Russell nació en San Luis en 1864, cuando aún resonaban los cañones de la Guerra de Secesión. A los quince años escapó de la comodidad familiar y se fue al Oeste con la determinación romántica de convertirse en cowboy. En realidad, lo fue solo durante un tiempo, y no precisamente el mejor. No destacaba en las faenas del rancho ni en las broncas de taberna, pero sí en algo que pocos de sus compañeros valoraban: observaba. Mientras otros domaban potros o se jugaban el sueldo en el póker, él garabateaba escenas en trozos de cartón, huesos o calaveras de búfalo. Su talento consistía en ver lo que otros apenas intuían: la melancolía de un campamento indio al amanecer, el brillo del polvo sobre una manada a la carrera, la fugacidad de un mundo que se desvanecía.

Charles Marion Russell en su estudio en Great Falls, Montana. Russell está sentado en la barandilla del porche frente a su estudio de troncos en 1907. Además de las astas que adornaban el techo, el estudio, construido con postes telefónicos junto a su casa en la Cuarta Avenida Norte en 1903, estaba lleno de su colección de artefactos nativos americanos y otros arreos del Oeste. Fuente: Estudio Ecklund. Archivos fotográficos de la Sociedad Histórica de Montana, Helena, Montana. 

Hacia 1880 Montana era todavía un territorio indómito, poblado de pieles rojas, tramperos y buscadores de fortuna. Russell lo contemplaba todo con la mirada de un testigo privilegiado, como si sospechara que aquel paisaje épico pronto se convertiría en postal. Cuando llegó la gran nevada de 1886, que arrasó el ganado y arruinó a medio territorio, Russell dejó en el porche de su patrón un dibujo, Waiting for a Chinook, que lo decía todo: unos lobos rodeando a una vaca famélica que desfallecía sobre un ventisquero bajo una luna helada” Aquel esbozo, enviado después a un periódico, lo hizo famoso de la noche a la mañana. Había nacido un artista.

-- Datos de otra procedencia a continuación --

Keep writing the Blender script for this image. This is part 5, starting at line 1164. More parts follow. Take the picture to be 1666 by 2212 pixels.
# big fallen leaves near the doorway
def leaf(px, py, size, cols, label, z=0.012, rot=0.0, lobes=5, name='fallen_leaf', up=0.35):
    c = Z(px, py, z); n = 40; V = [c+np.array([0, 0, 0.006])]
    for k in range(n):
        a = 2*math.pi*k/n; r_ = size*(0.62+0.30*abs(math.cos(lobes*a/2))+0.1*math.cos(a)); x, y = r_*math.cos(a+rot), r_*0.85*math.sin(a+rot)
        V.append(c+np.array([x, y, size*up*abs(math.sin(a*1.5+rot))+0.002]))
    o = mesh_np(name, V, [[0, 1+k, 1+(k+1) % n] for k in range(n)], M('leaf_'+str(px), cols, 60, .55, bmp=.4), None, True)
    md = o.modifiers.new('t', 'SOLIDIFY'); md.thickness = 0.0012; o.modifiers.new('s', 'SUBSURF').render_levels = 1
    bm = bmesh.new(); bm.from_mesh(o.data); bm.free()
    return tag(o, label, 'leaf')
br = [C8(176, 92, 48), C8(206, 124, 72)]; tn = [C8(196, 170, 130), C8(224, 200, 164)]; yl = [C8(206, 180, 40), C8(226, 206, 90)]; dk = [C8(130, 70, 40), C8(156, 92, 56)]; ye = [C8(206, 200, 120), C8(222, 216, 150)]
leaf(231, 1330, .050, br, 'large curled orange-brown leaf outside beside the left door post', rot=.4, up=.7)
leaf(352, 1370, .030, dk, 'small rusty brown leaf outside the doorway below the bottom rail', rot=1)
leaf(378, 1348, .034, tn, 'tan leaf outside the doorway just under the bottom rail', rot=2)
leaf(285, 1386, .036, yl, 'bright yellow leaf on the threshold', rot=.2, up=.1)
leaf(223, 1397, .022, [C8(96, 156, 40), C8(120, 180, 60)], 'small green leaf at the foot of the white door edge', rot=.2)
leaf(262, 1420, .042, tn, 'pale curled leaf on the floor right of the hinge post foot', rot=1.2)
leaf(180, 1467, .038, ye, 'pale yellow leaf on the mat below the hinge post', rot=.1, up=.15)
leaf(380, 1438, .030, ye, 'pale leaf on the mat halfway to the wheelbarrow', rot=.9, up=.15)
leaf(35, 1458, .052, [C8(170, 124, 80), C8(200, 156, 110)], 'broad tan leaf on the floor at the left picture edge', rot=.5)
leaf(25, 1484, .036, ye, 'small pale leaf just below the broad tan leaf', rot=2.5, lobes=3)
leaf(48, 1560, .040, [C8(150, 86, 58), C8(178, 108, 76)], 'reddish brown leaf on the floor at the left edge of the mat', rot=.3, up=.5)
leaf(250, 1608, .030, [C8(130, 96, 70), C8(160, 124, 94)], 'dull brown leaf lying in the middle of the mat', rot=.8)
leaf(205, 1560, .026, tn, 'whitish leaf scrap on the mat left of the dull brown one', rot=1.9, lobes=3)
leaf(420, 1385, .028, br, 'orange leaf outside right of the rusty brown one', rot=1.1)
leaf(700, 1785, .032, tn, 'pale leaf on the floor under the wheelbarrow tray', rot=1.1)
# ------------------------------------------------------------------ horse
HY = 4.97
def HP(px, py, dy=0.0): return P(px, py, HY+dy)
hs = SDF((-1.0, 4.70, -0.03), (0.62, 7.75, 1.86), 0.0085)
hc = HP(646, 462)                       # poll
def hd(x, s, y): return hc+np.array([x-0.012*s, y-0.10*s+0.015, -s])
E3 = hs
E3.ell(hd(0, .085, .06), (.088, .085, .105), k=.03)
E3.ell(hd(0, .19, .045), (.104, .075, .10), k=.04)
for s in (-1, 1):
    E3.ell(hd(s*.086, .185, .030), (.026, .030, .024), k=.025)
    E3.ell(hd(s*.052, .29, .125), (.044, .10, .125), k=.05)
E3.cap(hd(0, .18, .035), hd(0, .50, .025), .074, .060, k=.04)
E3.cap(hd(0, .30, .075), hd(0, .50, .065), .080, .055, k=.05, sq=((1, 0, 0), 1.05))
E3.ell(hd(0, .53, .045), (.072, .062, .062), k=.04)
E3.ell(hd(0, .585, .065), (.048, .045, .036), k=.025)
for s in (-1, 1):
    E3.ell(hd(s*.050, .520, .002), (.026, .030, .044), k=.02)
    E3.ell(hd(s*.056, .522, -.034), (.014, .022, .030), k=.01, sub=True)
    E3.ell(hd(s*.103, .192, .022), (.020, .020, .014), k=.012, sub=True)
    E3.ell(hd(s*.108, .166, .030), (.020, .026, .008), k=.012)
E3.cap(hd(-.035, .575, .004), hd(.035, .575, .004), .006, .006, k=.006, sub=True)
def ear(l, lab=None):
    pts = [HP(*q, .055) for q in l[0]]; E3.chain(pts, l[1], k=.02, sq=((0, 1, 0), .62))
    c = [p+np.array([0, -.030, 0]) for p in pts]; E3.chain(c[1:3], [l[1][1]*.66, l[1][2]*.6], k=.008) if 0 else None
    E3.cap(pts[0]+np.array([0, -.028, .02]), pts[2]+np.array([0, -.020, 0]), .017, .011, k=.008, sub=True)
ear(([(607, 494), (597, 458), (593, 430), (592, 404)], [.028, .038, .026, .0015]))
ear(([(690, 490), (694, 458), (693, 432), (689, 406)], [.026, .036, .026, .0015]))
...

A partir de entonces su vida fue una sucesión de encargos, exposiciones y viajes. Pero Russell nunca se dejó domesticar por el éxito. Se instaló en Great Falls, donde levantó su propio taller en una cabaña construida con postes de telégrafo —que hoy se visita como casa museo— y siguió pintando con la obstinación de quien intenta salvar algo del olvido. Pintaba a los cowboys, sí, pero también a los pueblos nativos, con una empatía poco común para su tiempo. En sus lienzos no hay buenos ni malos: hay seres humanos enfrentados a la intemperie y al destino.

Russell convivió en las galerías y en los catálogos con otro gigante del arte del Oeste: Frederic Remington. A menudo los comparan, pero lo cierto es que pertenecen a mundos distintos. Remington era el artista del poder y la conquista; Russell, el del ocaso. Remington pintaba la gloria del ejército y los grandes gestos, mientras Russell se fijaba en los gestos pequeños: una mano que se posa en el cuello del caballo, una mirada perdida hacia el horizonte. Donde Remington veía epopeya, Russell veía melancolía.

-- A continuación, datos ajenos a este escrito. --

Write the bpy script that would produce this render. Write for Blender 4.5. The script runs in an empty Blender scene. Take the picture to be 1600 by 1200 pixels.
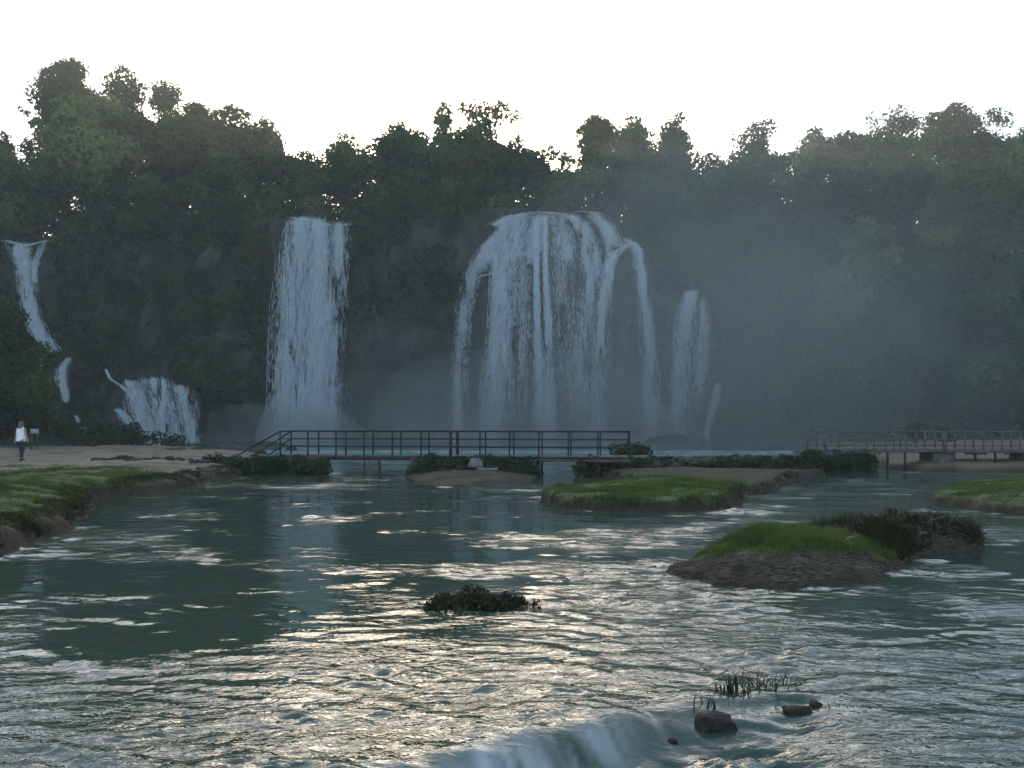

Sus cuadros no idealizan la violencia ni la conquista. Al contrario, destilan un sentimiento elegíaco, como si el pintor lamentara la desaparición de la frontera que lo había moldeado. Russell no fue un historiador ni un documentalista, sino un narrador con pinceles. Cada una de sus obras cuenta una historia, y todas juntas componen una memoria visual del Oeste más auténtico que muchas crónicas escritas.

Cuando uno contempla In Without Knocking o The Wagon Boss, entiende por qué lo llamaron “el cronista del Oeste”. En sus lienzos, los caballos parecen moverse y el polvo huele a cuero y a café de puchero. La luz, tamizada por el humo de las fogatas, tiene la textura exacta de las tardes de pradera. Pero lo que más emociona no es la técnica, sino la humanidad. Russell no pintaba héroes, sino supervivientes.

En el museo de Helena, las salas dedicadas a su obra están llenas de ese silencio respetuoso que solo logran los artistas verdaderos. Frente a un cuadro titulado The Scout, me quedé un buen rato inmóvil. El rostro del indio, recortado contra el horizonte, tenía una dignidad serena. Pensé que Russell había comprendido antes que nadie que el Oeste no era un lugar, sino un tiempo, y que ese tiempo se había acabado.

Su vida también se extinguió con un aire de leyenda. Murió en 1926, justo cuando Hollywood empezaba a fabricar su propio Oeste con actores repeinados y caballos relucientes. Mientras los estudios convertían la frontera en espectáculo, Russell dejaba un testamento de autenticidad: centenares de óleos, acuarelas y esculturas que todavía conservan el aroma a polvo, a sudor y a bisonte. En Montana, su nombre se pronuncia con el mismo respeto que el de un viejo amigo.

De vuelta a la carretera, mientras la nieve golpeaba el parabrisas y el cielo se cerraba sobre las montañas, pensé que quizás Russell había pintado exactamente eso: la obstinación humana de avanzar en medio de la tormenta. Seguía mi ruta hacia Bozeman con la idea de alcanzar Yellowstone al día siguiente, pero su obra me acompañó durante todo el trayecto.

En cada curva creía ver una de sus escenas: un jinete solitario cruzando un río helado, un campamento indígena junto al humo de una hoguera, un atardecer que parecía durar siglos. Y entendí, por fin, que el arte de Russell no consistía en reproducir el pasado, sino en recordarnos que el Oeste —ese territorio de libertad y pérdida— está también dentro de nosotros desde la niñez.